Sunday, October 25, 2009

Voice: Duffield St. is "Best Argument Against Eminent Domain"

The Village Voice published its list of the Best of NYC in their October 21, 2009 issue. Here is what they say on page 26.

Argument Against Eminent Domain
As part of the city's revitalization plans for Brooklyn, an eminent domain notice (seizing property for economic development) was served at a downtown building in January 2004- but the city picked the wrong people to mess with. Owner Joy Chatel fought to preserve 227 Duffield Street. Getting help from (among others) activist Raul Rothblatt, she beat back the threat in 2007. They weren't just fighting for a piece of property, but also a piece of history- the building was home to well known abolitionists and noted by historians as being part of the Underground Railroad. The Duffield collective is raising money to turn the building into a museum, which could become quite an attraction. The fight with the city hasn't ended though: Surrounding buildings, which also have abolitionist history, have been bought up by the city for hotel construction or are under threat of eminent domain. Though they'd like to work with the city, Rothblatt insists that the Duffield group will "fight to the end, promoting and protecting the property."

The Voice ends up by giving a link to this blog- Thanks!

Bk Eagle: Abolitionist History in Brooklyn Gets Fed Grants

The Brooklyn Eagles reports about new support for Abolitionist history in "Project To Commemorate Abolitionist History in Brooklyn Gets Federal Grants":

The Brooklyn Historical Society (BHS), the Weeksville Heritage Center and Irondale Ensemble Project have been chosen to receive two major federal grants to fund their joint project “In Pursuit of Freedom,” a multifaceted program that memorializes the history of abolitionism and the Underground Railroad in Brooklyn.

The U.S. Department of Education Office of Postsecondary Education’s Underground Railroad Educational and Cultural (URR) Program has awarded BHS $936,000; and the National Endowment for the Humanities (NEH) has awarded $400,000 to the program, which was originally announced last year....

These awards complement $2 million already granted by the city in 2008 through a Request for Proposals that was initiated by the Downtown Brooklyn Development Corporation.

The project to commemorate Brooklyn’s abolitionist history stems, at least in part, from a controversy several years ago, over an urban-renewal plan to destroy several 19th century homes on Duffield Street that were reportedly linked to the Underground Railroad. The Duffield Street houses have since been saved.

One of the Duffield Street homes, number 227, was spared in a settlement with the city in 2007. Its owner, Joy Chatel, pledged to continue giving tours of her home and using it as a center where people can learn about the Underground Railroad and abolitionist activity in Brooklyn. Another known Underground Railroad site in Brooklyn is the former Bridge Street A.W.M.E. Church building, now part of Polytechnic University....

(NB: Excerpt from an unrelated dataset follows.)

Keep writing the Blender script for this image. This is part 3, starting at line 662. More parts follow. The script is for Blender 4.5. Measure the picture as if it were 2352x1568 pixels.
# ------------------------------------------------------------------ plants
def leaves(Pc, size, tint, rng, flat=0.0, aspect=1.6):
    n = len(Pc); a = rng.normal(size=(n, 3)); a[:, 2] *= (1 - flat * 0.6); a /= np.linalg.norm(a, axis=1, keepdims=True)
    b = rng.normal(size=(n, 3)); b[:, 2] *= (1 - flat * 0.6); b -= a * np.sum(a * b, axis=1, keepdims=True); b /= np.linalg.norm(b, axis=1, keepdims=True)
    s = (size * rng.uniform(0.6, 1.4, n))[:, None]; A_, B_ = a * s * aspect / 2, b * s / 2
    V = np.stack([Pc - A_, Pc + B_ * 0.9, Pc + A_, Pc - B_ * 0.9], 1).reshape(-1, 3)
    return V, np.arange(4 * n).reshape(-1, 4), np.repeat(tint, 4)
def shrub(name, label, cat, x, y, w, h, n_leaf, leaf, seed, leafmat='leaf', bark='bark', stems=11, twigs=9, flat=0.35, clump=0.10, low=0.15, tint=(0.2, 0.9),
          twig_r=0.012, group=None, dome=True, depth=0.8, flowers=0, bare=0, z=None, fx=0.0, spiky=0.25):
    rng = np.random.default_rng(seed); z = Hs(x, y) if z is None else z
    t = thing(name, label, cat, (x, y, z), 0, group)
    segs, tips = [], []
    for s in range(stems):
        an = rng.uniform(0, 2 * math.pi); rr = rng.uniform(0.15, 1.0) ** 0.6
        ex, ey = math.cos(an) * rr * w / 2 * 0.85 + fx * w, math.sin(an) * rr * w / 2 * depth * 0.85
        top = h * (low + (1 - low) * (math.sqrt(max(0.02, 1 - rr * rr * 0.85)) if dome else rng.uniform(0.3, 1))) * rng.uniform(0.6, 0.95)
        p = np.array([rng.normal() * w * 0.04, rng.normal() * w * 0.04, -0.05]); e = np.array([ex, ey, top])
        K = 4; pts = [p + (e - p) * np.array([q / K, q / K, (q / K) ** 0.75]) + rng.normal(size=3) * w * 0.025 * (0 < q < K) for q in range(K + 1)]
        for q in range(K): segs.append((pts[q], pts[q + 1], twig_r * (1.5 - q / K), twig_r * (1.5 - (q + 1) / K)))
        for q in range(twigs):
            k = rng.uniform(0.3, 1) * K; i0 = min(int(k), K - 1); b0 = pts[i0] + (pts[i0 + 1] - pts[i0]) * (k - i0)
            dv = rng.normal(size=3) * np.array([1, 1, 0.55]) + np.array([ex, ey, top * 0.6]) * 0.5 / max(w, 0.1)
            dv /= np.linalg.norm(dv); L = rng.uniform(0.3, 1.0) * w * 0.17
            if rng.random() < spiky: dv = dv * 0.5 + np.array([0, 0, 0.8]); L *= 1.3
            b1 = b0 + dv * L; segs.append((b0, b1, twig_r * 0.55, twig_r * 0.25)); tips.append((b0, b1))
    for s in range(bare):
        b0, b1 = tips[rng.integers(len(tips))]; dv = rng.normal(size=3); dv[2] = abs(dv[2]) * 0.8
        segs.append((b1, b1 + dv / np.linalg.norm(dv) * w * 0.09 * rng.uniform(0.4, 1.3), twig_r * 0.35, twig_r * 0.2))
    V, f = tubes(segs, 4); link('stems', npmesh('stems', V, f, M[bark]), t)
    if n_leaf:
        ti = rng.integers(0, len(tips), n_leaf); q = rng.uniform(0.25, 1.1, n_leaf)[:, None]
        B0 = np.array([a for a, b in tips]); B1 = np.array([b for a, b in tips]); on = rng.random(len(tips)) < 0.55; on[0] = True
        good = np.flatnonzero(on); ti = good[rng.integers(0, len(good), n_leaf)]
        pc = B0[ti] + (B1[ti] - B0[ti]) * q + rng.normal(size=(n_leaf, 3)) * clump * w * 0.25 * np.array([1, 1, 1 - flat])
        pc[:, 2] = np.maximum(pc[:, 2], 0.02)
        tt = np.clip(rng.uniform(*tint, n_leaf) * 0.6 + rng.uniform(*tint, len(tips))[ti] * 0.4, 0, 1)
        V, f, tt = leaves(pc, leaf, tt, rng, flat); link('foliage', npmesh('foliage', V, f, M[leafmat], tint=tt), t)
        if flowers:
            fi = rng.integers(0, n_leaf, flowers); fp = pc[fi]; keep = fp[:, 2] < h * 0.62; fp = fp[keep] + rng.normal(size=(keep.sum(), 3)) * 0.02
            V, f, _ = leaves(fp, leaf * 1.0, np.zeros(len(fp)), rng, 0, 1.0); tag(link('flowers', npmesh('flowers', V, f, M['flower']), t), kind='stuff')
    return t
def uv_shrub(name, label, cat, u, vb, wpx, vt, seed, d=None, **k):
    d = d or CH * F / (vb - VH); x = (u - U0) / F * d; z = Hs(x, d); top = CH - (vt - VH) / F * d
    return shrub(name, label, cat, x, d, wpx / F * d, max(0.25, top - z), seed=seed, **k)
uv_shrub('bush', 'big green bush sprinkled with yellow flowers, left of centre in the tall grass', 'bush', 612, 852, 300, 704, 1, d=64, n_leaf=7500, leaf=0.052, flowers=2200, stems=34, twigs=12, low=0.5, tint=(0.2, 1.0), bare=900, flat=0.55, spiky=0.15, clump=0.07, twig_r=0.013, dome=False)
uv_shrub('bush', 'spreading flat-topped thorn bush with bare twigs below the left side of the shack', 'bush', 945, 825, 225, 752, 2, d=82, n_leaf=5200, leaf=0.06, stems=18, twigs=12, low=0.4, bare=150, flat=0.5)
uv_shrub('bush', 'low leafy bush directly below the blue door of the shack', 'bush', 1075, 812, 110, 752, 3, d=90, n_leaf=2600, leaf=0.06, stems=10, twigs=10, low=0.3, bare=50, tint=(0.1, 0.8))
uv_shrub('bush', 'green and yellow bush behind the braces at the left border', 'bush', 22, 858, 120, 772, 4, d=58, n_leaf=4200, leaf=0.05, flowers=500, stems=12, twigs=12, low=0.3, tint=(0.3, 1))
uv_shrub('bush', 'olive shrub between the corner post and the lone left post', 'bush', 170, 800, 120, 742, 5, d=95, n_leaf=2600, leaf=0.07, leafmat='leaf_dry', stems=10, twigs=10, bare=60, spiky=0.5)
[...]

All aspects of the project will utilize historic artifacts and documents held by the Brooklyn Historical Society.

Among these are a rare copy of the Emancipation Proclamation signed by Abraham Lincoln; original letters written by Henry Ward Beecher and fellow abolitionist William Wilson; propaganda tracts; numerous slave bills of sale; as well as newspapers, anti-slavery pamphlets from the 1840s; and early photographs of the people and places crucial to the story.

To read the original article, click here.

Wednesday, October 14, 2009

Abolitionist homes saved!!

The Underground Railroad homes on West 29th Street in Manhattan have gotten historic protection from the Landmark Preservation Commission. Here is the an excerpt from "Landmark victory for Underground Railroad block" published in Chelsea Now:

The city Landmarks Preservation Commission enthusiastically approved the historic designation of a dozen neighboring buildings on W. 29th St. that played a pivotal role in New York’s abolitionist history.

The Lamartine Place Historic District—which includes a row house that acted as a stop on the Underground Railroad among 12 contiguous properties between Eighth and Ninth Aves.—received unanimous support from the commission, which credited the work of local advocates in pushing for the designation.

“There’s no question that, in my mind, since the first time that this was brought to our attention, there’s an incredibly committed neighborhood group—residents and committed neighbors—who have helped really lead this fight,” said LPC Commissioner Robert Tierney in his remarks, citing the “enormously important history” of the properties. “We live in New York City, and we sometimes don’t see our history as well and as clearly as we should,” he added. “I think this helps clarify that.”